* **STATED GOAL**
Exactly the lines from the first line of the records to the line holding "b = MB(); b.lathe([(r0, 0), (r1" should be duplicated, and nothing more; pictures stay out.

3D scene scripts
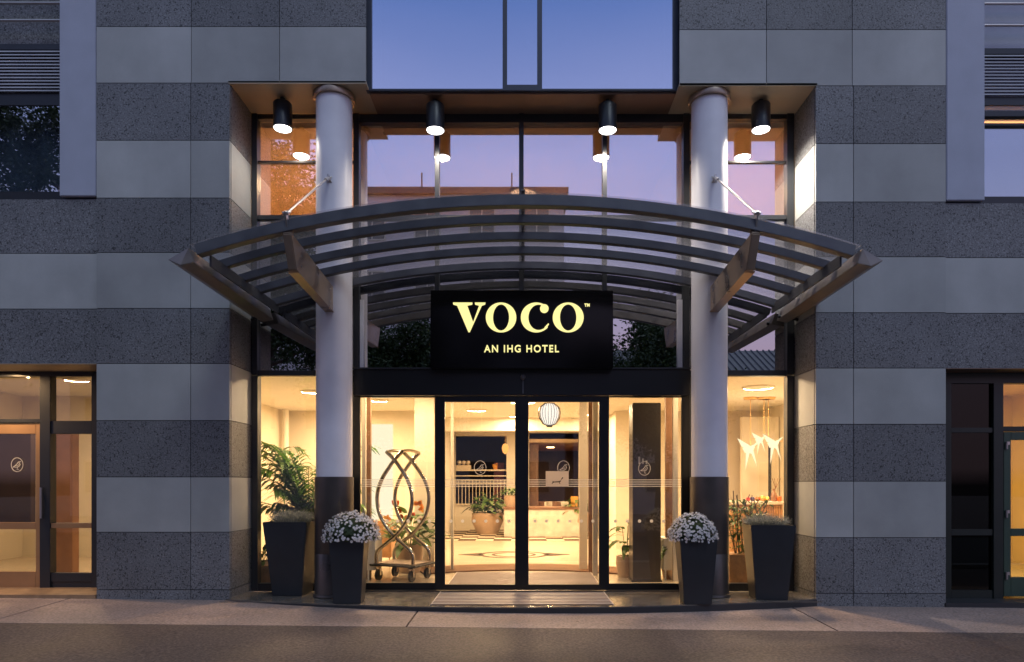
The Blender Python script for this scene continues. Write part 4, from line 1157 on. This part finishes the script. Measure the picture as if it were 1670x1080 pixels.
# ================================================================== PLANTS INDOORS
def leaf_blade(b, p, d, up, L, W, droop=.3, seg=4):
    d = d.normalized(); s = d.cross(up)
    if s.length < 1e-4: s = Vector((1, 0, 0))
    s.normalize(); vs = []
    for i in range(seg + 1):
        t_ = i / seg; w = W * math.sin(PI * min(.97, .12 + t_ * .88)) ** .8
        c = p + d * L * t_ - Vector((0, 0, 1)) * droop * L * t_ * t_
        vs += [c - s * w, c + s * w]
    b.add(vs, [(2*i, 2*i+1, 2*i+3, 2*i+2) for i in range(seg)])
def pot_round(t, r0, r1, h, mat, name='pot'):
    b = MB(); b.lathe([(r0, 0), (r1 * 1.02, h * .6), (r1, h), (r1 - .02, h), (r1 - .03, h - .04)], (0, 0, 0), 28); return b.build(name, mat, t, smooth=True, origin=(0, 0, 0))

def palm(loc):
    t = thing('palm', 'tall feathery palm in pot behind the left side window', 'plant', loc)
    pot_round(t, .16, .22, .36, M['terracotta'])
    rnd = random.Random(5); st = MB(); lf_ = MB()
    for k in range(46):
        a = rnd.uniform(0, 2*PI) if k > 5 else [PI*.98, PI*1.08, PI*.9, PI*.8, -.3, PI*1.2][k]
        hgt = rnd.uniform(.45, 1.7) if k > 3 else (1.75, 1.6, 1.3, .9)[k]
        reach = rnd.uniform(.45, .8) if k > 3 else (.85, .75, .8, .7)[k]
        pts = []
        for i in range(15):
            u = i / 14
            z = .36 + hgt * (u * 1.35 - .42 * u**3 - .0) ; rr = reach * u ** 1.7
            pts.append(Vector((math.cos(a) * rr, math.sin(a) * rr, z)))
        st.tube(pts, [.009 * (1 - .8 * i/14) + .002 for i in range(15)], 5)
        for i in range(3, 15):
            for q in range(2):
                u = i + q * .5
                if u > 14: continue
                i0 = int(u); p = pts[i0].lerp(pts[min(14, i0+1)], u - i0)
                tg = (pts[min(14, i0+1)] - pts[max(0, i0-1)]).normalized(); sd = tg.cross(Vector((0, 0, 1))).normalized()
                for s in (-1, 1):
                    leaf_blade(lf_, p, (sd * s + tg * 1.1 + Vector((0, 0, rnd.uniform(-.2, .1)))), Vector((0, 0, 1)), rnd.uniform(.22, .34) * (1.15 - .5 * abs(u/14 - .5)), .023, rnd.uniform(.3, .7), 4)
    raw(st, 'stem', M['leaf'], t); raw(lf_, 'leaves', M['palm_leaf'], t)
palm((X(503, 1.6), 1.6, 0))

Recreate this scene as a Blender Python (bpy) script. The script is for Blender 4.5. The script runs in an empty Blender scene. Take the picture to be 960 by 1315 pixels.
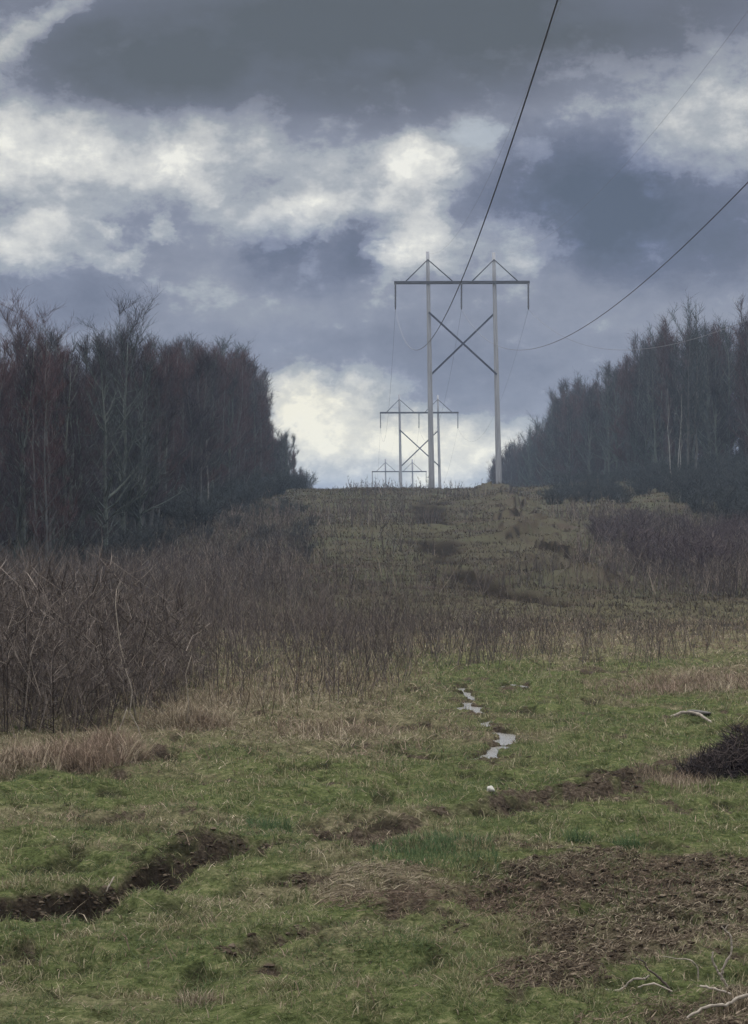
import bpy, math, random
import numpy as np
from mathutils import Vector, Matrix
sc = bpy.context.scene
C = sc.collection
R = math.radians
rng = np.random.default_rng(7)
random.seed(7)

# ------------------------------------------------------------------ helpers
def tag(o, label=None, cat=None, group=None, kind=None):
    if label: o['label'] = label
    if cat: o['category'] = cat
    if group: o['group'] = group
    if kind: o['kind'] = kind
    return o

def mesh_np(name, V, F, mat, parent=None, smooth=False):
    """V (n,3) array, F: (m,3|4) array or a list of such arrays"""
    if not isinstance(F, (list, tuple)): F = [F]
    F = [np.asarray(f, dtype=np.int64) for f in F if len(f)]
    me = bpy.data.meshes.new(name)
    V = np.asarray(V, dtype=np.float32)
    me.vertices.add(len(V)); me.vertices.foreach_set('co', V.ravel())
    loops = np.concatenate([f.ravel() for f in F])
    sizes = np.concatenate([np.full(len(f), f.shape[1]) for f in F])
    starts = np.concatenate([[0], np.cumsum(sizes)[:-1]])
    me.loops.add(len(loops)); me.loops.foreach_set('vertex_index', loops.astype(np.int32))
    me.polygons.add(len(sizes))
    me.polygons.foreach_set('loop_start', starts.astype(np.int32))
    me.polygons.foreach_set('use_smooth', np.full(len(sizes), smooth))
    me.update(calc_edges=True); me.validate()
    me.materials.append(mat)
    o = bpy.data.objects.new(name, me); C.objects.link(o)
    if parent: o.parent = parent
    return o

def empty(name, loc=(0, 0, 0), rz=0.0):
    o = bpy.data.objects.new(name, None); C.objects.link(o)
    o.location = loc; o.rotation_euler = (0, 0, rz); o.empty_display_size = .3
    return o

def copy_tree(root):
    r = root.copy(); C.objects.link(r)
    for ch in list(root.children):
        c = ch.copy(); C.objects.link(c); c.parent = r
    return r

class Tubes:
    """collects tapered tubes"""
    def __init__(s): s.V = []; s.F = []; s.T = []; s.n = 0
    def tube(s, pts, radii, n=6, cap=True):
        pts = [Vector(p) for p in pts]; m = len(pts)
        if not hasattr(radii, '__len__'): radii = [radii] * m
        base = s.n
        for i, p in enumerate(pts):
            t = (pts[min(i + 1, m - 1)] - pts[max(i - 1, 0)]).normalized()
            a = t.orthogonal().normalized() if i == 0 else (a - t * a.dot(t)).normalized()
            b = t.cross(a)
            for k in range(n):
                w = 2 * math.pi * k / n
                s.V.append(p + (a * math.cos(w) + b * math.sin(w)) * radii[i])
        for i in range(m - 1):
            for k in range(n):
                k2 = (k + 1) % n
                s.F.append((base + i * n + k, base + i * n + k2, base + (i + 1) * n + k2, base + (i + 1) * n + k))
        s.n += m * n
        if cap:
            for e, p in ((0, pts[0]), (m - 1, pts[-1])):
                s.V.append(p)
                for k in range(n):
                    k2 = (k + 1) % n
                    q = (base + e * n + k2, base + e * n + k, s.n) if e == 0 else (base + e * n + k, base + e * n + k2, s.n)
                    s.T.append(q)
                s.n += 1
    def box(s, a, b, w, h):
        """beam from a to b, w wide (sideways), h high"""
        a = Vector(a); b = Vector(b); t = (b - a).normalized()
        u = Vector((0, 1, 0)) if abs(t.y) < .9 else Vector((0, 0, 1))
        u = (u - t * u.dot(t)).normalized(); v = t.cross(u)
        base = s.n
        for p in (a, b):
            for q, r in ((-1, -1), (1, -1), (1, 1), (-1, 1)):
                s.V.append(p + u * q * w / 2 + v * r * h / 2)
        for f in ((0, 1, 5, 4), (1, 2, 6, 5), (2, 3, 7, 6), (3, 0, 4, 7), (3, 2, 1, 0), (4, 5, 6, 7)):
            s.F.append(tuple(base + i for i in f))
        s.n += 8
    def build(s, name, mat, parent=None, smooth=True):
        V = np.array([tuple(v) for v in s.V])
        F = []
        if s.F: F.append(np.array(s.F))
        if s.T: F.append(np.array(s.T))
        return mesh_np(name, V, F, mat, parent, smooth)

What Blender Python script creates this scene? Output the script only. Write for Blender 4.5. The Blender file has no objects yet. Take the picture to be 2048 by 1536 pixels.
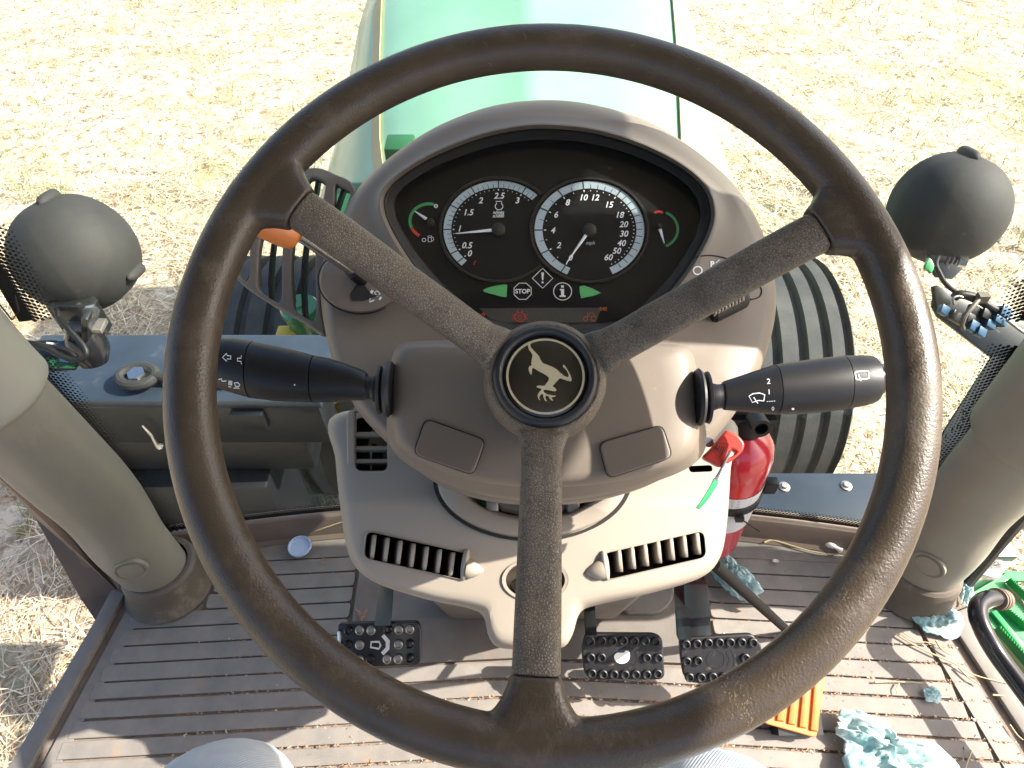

* **FINAL ANSWER**
The Blender Python script for this scene continues. Write part 4, from line 1157 on. This part finishes the script. Measure the picture as if it were 1670x1080 pixels.
# ================================================================== PLANTS INDOORS
def leaf_blade(b, p, d, up, L, W, droop=.3, seg=4):
    d = d.normalized(); s = d.cross(up)
    if s.length < 1e-4: s = Vector((1, 0, 0))
    s.normalize(); vs = []
    for i in range(seg + 1):
        t_ = i / seg; w = W * math.sin(PI * min(.97, .12 + t_ * .88)) ** .8
        c = p + d * L * t_ - Vector((0, 0, 1)) * droop * L * t_ * t_
        vs += [c - s * w, c + s * w]
    b.add(vs, [(2*i, 2*i+1, 2*i+3, 2*i+2) for i in range(seg)])
def pot_round(t, r0, r1, h, mat, name='pot'):
    b = MB(); b.lathe([(r0, 0), (r1 * 1.02, h * .6), (r1, h), (r1 - .02, h), (r1 - .03, h - .04)], (0, 0, 0), 28); return b.build(name, mat, t, smooth=True, origin=(0, 0, 0))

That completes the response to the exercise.